- What you are asked to do -
Please output the lines shown below exactly as they appear.

- Recorded data -
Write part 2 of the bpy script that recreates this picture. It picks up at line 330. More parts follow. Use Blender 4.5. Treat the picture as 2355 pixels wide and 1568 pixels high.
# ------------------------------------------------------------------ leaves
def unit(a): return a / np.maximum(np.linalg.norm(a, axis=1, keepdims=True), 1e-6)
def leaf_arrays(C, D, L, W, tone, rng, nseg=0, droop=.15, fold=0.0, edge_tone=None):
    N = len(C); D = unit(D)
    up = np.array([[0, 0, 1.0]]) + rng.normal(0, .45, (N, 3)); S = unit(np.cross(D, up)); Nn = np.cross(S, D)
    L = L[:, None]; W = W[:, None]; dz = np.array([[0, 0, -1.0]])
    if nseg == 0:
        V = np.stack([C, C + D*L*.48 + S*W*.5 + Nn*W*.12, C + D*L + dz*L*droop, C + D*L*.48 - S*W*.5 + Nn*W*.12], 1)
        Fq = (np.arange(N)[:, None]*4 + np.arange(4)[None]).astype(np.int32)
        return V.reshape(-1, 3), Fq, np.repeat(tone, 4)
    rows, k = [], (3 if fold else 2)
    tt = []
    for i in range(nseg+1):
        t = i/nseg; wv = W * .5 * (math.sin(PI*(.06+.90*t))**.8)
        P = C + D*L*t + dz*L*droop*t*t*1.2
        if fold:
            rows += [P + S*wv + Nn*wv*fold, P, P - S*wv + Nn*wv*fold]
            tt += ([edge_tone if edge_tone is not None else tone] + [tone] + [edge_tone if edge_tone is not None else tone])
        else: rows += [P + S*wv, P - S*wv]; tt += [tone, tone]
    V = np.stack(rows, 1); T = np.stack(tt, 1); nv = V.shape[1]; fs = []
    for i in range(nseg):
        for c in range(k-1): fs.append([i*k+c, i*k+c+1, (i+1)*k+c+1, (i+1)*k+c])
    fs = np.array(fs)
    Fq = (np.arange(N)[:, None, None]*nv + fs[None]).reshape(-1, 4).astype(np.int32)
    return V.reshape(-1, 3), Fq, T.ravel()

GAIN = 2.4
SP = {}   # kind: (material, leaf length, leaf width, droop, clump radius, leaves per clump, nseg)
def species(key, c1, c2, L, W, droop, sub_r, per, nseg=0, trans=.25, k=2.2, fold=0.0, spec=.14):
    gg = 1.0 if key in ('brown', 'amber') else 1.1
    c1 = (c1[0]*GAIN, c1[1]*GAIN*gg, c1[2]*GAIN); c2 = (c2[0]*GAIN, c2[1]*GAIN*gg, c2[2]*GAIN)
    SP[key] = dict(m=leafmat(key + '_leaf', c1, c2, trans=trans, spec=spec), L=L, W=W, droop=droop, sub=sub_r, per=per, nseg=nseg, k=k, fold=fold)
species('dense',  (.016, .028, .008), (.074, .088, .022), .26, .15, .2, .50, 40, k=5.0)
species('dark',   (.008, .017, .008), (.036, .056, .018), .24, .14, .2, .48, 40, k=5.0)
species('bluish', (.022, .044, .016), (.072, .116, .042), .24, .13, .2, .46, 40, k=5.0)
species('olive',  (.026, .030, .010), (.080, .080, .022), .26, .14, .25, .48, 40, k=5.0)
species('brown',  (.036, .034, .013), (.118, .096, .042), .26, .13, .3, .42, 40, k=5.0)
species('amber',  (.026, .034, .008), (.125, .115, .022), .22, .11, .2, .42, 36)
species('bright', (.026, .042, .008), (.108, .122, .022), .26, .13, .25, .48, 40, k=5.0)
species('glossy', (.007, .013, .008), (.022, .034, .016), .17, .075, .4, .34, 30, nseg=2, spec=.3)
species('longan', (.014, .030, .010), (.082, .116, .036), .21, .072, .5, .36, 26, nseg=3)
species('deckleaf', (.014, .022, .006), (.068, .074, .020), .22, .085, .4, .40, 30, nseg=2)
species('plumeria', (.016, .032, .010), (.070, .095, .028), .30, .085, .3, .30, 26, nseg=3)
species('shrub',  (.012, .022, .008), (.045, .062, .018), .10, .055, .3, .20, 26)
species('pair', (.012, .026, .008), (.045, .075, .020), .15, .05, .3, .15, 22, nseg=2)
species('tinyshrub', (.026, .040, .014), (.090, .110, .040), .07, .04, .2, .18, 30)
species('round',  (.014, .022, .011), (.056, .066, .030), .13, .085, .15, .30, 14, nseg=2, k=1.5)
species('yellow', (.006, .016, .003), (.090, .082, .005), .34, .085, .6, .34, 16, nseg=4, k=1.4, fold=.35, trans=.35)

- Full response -
Write part 2 of the bpy script that recreates this picture. It picks up at line 330. More parts follow. Use Blender 4.5. Treat the picture as 2355 pixels wide and 1568 pixels high.
# ------------------------------------------------------------------ leaves
def unit(a): return a / np.maximum(np.linalg.norm(a, axis=1, keepdims=True), 1e-6)
def leaf_arrays(C, D, L, W, tone, rng, nseg=0, droop=.15, fold=0.0, edge_tone=None):
    N = len(C); D = unit(D)
    up = np.array([[0, 0, 1.0]]) + rng.normal(0, .45, (N, 3)); S = unit(np.cross(D, up)); Nn = np.cross(S, D)
    L = L[:, None]; W = W[:, None]; dz = np.array([[0, 0, -1.0]])
    if nseg == 0:
        V = np.stack([C, C + D*L*.48 + S*W*.5 + Nn*W*.12, C + D*L + dz*L*droop, C + D*L*.48 - S*W*.5 + Nn*W*.12], 1)
        Fq = (np.arange(N)[:, None]*4 + np.arange(4)[None]).astype(np.int32)
        return V.reshape(-1, 3), Fq, np.repeat(tone, 4)
    rows, k = [], (3 if fold else 2)
    tt = []
    for i in range(nseg+1):
        t = i/nseg; wv = W * .5 * (math.sin(PI*(.06+.90*t))**.8)
        P = C + D*L*t + dz*L*droop*t*t*1.2
        if fold:
            rows += [P + S*wv + Nn*wv*fold, P, P - S*wv + Nn*wv*fold]
            tt += ([edge_tone if edge_tone is not None else tone] + [tone] + [edge_tone if edge_tone is not None else tone])
        else: rows += [P + S*wv, P - S*wv]; tt += [tone, tone]
    V = np.stack(rows, 1); T = np.stack(tt, 1); nv = V.shape[1]; fs = []
    for i in range(nseg):
        for c in range(k-1): fs.append([i*k+c, i*k+c+1, (i+1)*k+c+1, (i+1)*k+c])
    fs = np.array(fs)
    Fq = (np.arange(N)[:, None, None]*nv + fs[None]).reshape(-1, 4).astype(np.int32)
    return V.reshape(-1, 3), Fq, T.ravel()

GAIN = 2.4
SP = {}   # kind: (material, leaf length, leaf width, droop, clump radius, leaves per clump, nseg)
def species(key, c1, c2, L, W, droop, sub_r, per, nseg=0, trans=.25, k=2.2, fold=0.0, spec=.14):
    gg = 1.0 if key in ('brown', 'amber') else 1.1
    c1 = (c1[0]*GAIN, c1[1]*GAIN*gg, c1[2]*GAIN); c2 = (c2[0]*GAIN, c2[1]*GAIN*gg, c2[2]*GAIN)
    SP[key] = dict(m=leafmat(key + '_leaf', c1, c2, trans=trans, spec=spec), L=L, W=W, droop=droop, sub=sub_r, per=per, nseg=nseg, k=k, fold=fold)
species('dense',  (.016, .028, .008), (.074, .088, .022), .26, .15, .2, .50, 40, k=5.0)
species('dark',   (.008, .017, .008), (.036, .056, .018), .24, .14, .2, .48, 40, k=5.0)
species('bluish', (.022, .044, .016), (.072, .116, .042), .24, .13, .2, .46, 40, k=5.0)
species('olive',  (.026, .030, .010), (.080, .080, .022), .26, .14, .25, .48, 40, k=5.0)
species('brown',  (.036, .034, .013), (.118, .096, .042), .26, .13, .3, .42, 40, k=5.0)
species('amber',  (.026, .034, .008), (.125, .115, .022), .22, .11, .2, .42, 36)
species('bright', (.026, .042, .008), (.108, .122, .022), .26, .13, .25, .48, 40, k=5.0)
species('glossy', (.007, .013, .008), (.022, .034, .016), .17, .075, .4, .34, 30, nseg=2, spec=.3)
species('longan', (.014, .030, .010), (.082, .116, .036), .21, .072, .5, .36, 26, nseg=3)
species('deckleaf', (.014, .022, .006), (.068, .074, .020), .22, .085, .4, .40, 30, nseg=2)
species('plumeria', (.016, .032, .010), (.070, .095, .028), .30, .085, .3, .30, 26, nseg=3)
species('shrub',  (.012, .022, .008), (.045, .062, .018), .10, .055, .3, .20, 26)
species('pair', (.012, .026, .008), (.045, .075, .020), .15, .05, .3, .15, 22, nseg=2)
species('tinyshrub', (.026, .040, .014), (.090, .110, .040), .07, .04, .2, .18, 30)
species('round',  (.014, .022, .011), (.056, .066, .030), .13, .085, .15, .30, 14, nseg=2, k=1.5)
species('yellow', (.006, .016, .003), (.090, .082, .005), .34, .085, .6, .34, 16, nseg=4, k=1.4, fold=.35, trans=.35)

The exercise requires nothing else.